Yeşiller temel hakları savunan ve otoriter sistemleri her zaman eleştiren bir partidir. Bunu Gezi olaylarında da gördük. Gezi'ye destek vermemiz ister istemez, Yeşillerin Avrupa'daki AKP ve MHP tabanından oy almamasına yol açtı. 

Oysa absürt bir durum bu. Çünkü Avusturya'daki göçmenlerin haklarını meclis içinde samimi ve doğru dürüst bir şekilde tek destekleyen parti biziz.

Yeşiller gibi partileri seçmemekle aslında kendilerine zarar verdiklerinin farkında bile değiller. 

Olası bir koalisyonda Yeşillerin, Türkiye demokrat kesimini yarı yolda bırakmayacağını şimdiden söyleyebilirim.

Türkiye'nin, AB birliğine girmesini en çok isteyen partilerden bir tanesiydi. Bunun için de Türkiye'nin demokratikleşmesinden ve hukuk devleti olmasından yana.

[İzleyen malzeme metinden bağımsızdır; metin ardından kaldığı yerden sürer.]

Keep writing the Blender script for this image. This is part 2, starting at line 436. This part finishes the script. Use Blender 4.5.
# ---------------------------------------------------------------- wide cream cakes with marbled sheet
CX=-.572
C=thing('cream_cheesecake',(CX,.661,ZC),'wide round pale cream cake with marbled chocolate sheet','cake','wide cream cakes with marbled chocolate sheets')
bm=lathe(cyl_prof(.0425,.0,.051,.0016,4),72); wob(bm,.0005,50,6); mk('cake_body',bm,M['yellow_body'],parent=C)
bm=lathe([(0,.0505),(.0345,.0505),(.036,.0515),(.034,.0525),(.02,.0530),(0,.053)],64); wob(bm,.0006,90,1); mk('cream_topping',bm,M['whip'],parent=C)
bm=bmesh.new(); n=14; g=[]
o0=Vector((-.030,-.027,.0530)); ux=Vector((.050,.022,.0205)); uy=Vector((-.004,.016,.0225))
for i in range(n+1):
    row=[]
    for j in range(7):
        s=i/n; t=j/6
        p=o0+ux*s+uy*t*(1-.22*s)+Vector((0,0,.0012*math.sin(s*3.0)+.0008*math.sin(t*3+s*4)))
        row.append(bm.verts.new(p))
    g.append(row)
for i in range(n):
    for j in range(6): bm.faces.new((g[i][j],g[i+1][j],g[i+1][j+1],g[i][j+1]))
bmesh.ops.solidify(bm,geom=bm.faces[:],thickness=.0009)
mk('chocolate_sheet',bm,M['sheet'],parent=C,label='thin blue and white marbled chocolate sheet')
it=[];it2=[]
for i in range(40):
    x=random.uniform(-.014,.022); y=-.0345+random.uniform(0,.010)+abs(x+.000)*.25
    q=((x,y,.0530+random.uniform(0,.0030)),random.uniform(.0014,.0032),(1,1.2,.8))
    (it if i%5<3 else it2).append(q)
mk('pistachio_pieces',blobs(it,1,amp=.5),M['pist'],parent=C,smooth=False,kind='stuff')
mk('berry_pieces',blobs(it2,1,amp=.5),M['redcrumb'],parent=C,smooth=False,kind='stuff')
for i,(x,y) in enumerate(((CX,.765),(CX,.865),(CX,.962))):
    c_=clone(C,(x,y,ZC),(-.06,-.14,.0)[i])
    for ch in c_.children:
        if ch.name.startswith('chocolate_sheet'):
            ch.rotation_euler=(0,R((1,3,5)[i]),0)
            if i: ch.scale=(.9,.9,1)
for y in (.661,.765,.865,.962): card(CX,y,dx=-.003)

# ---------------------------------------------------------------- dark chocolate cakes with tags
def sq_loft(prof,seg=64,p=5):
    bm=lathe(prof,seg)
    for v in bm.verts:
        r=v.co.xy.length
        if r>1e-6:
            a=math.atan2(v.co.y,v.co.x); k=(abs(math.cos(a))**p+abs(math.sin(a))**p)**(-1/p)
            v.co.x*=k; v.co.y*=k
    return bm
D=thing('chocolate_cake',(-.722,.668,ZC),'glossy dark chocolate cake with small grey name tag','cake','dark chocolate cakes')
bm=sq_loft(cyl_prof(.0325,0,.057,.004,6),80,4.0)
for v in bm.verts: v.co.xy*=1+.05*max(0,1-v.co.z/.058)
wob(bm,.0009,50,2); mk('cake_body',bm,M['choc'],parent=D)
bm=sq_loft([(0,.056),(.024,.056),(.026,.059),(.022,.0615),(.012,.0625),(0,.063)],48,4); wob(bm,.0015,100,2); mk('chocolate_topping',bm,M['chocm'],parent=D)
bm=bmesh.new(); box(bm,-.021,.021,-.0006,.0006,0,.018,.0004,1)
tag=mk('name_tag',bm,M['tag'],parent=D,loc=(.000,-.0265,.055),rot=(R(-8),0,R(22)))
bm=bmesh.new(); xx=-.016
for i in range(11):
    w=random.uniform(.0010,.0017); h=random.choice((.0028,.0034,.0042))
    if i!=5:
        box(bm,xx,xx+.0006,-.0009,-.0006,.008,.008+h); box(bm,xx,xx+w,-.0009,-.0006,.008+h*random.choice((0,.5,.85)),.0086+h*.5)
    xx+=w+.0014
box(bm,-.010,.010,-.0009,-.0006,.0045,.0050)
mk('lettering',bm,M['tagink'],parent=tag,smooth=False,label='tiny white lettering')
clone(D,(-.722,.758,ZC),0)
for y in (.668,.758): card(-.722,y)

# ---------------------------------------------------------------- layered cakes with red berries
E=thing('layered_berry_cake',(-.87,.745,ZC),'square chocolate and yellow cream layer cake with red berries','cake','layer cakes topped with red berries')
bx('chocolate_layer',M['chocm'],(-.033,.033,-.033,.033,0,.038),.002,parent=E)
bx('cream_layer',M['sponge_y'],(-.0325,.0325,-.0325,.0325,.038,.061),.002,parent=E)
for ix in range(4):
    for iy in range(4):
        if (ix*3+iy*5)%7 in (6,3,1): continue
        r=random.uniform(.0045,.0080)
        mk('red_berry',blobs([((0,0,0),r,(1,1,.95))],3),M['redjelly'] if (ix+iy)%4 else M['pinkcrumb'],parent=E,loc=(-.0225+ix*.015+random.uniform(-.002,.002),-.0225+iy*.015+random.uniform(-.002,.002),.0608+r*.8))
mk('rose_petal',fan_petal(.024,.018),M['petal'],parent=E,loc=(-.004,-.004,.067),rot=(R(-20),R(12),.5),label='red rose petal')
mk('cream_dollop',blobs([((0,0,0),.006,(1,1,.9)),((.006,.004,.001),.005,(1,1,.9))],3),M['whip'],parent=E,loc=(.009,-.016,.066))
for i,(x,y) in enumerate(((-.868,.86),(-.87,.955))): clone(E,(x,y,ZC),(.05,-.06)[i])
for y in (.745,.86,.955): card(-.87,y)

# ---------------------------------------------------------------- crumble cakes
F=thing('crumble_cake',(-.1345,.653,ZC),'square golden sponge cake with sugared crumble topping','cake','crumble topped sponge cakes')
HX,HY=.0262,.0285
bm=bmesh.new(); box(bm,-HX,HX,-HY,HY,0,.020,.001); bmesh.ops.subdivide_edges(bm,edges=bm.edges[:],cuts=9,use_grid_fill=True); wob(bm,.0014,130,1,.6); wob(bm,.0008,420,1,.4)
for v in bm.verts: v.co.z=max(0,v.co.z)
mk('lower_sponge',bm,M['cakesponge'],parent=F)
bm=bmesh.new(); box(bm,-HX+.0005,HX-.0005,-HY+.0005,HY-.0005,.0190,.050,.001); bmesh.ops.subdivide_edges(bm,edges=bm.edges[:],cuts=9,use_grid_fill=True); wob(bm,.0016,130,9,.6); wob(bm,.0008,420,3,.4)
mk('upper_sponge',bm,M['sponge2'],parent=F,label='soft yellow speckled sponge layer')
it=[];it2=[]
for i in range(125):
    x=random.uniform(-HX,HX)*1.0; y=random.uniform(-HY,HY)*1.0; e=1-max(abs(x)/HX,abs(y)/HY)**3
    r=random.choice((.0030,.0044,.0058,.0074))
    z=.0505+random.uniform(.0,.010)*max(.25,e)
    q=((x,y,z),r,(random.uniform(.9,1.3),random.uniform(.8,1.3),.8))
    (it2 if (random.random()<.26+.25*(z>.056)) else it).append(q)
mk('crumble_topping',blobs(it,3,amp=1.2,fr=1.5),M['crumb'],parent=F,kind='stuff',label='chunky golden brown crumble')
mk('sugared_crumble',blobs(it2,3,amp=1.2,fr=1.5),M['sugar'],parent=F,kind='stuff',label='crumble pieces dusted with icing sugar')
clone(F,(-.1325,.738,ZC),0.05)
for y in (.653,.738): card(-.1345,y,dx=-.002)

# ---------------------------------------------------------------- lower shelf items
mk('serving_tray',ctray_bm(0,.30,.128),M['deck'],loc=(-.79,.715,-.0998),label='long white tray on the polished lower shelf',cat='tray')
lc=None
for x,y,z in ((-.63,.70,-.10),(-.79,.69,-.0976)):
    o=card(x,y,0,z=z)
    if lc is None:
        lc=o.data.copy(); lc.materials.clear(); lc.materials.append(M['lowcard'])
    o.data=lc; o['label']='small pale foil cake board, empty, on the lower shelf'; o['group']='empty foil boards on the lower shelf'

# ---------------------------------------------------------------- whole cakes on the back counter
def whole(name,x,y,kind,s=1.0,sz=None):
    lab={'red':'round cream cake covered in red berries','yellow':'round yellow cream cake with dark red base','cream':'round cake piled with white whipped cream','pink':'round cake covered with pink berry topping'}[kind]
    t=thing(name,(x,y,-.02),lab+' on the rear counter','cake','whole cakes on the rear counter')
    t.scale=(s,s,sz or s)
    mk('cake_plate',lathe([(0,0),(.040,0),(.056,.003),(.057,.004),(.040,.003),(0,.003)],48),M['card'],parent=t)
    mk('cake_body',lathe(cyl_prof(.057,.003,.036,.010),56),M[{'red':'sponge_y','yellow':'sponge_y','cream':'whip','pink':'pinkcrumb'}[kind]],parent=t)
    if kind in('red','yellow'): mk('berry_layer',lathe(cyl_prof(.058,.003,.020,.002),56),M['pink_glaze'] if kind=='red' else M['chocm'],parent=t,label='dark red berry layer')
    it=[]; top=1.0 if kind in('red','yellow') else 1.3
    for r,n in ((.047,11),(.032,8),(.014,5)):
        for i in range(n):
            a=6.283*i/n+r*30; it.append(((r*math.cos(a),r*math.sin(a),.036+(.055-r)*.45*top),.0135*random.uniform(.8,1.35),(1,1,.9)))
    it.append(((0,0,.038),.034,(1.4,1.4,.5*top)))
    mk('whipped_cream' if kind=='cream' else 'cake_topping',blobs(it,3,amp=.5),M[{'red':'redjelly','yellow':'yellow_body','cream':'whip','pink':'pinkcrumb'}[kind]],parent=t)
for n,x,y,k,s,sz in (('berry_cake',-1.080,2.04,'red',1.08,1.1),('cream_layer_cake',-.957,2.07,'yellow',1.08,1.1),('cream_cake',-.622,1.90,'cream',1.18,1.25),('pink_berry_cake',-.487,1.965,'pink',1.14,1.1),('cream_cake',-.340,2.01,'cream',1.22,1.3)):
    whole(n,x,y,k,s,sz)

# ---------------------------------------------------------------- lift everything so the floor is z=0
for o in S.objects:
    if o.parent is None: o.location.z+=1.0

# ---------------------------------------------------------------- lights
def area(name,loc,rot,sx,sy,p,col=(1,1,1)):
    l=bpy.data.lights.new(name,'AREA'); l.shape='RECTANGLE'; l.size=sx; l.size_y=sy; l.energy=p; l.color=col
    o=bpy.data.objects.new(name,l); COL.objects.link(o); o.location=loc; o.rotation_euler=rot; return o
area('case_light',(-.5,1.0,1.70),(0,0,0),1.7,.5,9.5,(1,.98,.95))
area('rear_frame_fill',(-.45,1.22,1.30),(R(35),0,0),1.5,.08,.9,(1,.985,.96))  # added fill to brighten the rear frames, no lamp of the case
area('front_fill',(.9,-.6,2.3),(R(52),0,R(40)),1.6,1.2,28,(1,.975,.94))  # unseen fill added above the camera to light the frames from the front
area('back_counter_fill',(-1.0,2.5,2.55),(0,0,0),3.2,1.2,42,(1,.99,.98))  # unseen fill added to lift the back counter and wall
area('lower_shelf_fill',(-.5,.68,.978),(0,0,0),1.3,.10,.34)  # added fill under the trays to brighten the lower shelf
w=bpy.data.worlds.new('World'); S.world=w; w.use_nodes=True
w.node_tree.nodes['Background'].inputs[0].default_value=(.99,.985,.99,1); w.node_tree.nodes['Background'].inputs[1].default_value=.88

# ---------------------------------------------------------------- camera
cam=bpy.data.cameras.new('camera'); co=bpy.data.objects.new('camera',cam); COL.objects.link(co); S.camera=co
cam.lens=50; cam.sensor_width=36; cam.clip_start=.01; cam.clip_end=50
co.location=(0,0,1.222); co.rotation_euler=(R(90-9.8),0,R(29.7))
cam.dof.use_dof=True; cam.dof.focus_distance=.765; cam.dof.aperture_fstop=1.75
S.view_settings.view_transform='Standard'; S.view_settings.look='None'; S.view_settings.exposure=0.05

- Yeşiller, son yıllarda Avrupa genelinde yükselişe geçmesinin yanı sıra harekete çeşitli eleştirilerde söz konusu. Yeşillere yöneltilen, “Kapitalizme dokunmadan, onu temelinden sarsmadan çözüm olmaz” gibi eleştirilere dair neler söylemek istersiniz?

Avrupa'da birçok Yeşiller partisi var. Kendi aramızda farklılıklar da olabiliyor.

Avusturya'da, Almanya'daki gibi sol bir LINKE partisi yok. Dolayısıyla Avusturya Yeşiller partisi aynı zamanda mecliste sol bir partinin fonksiyonunu da gördü.

Bizler kuşkusuz bir anti-faşist ve anti-kapitalist bir partiyiz.

Kiraların düşmesi, maaşların yükselmesi, küçük esnafın hakları vs. gibi birçok antikapitalist yasa önergesine bizzat kendim dahil olmuşumdur. 

Avusturya'da popülistler, yaptıkları politikaları küçümsemek için Yeşilleri hep ana akım medyada yanlış tanıtma peşindedir. Oysa kendimizi ispatlamamıza gerek yok.

Meclisin arşivlerinde kimin emekçi, insan ya da kadın hakları için, nasıl oy verdiği ve hangi yasa önerilerini verdiği açıkça ortadadır. Siyasetle ilgilenenlerin birçoğu bu bilgilere nasıl ulaşacağını da biliyordur.